A critical analysis of the celebrity chef Jamie Oliver's discourse of fastness and BBC Persian’s dubbing strategies
DOI:
https://doi.org/10.5007/2175-7968.2023.e90809Palavras-chave:
cookery shows, discourse of fastness, dubbing strategies, food translationResumo
Translation Studies scholars have recently indicated the emergence of a political ecology of translation. Viewing this new trend, the present study aimed to explore discoursal features of Jamie Oliver's talk in Jamie’s Thirty Minute Meals cookery show and the way they were rendered in the dubbed version broadcast by BBC Persian.
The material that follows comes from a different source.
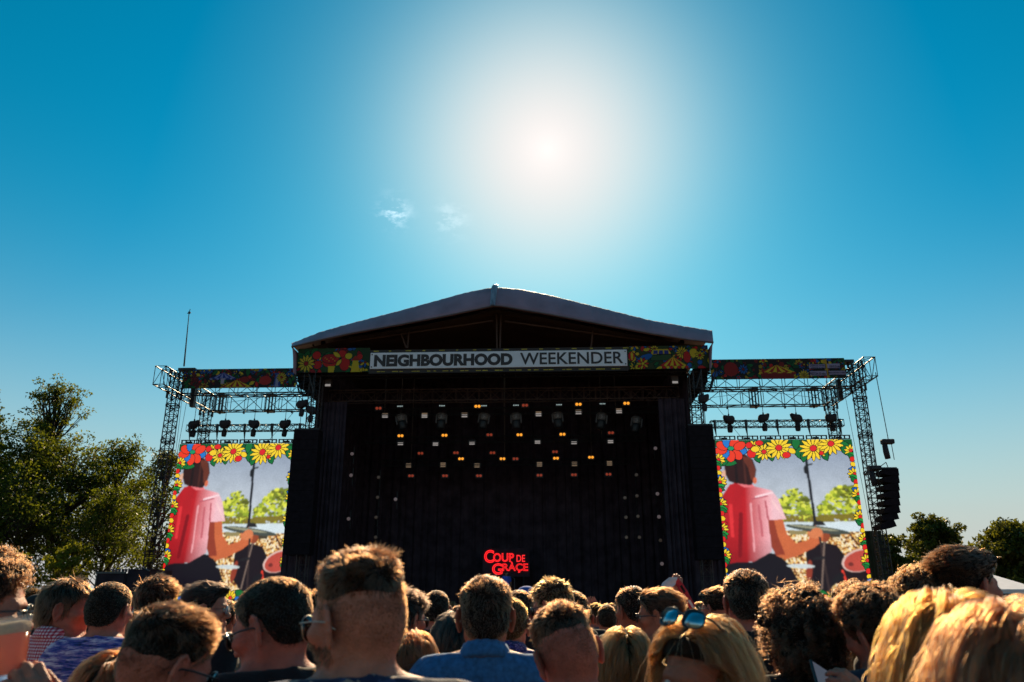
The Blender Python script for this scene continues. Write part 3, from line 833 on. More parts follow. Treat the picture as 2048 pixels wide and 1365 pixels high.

To this end, the comparative model of research and the notion of tertium comparationis was used. To analyze the discoursal features of Jamie Oliver, the principles of the grounded theory were applied. The findings indicate that the predominant stylistic features of fastness in Jamie Oliver’s talk are repetition of title, using time phrases indicating fastness, and using words implying easiness and briskness. Analysis of the dubbed version revealed that all the identified expressions of fastness were translated literally into Persian, though they do not sound natural. In other words, in Toury’s (1980) term adequate or source-oriented strategies were used to dub the show into Persian. The findings can shed some light on the realization of food colonization in translation.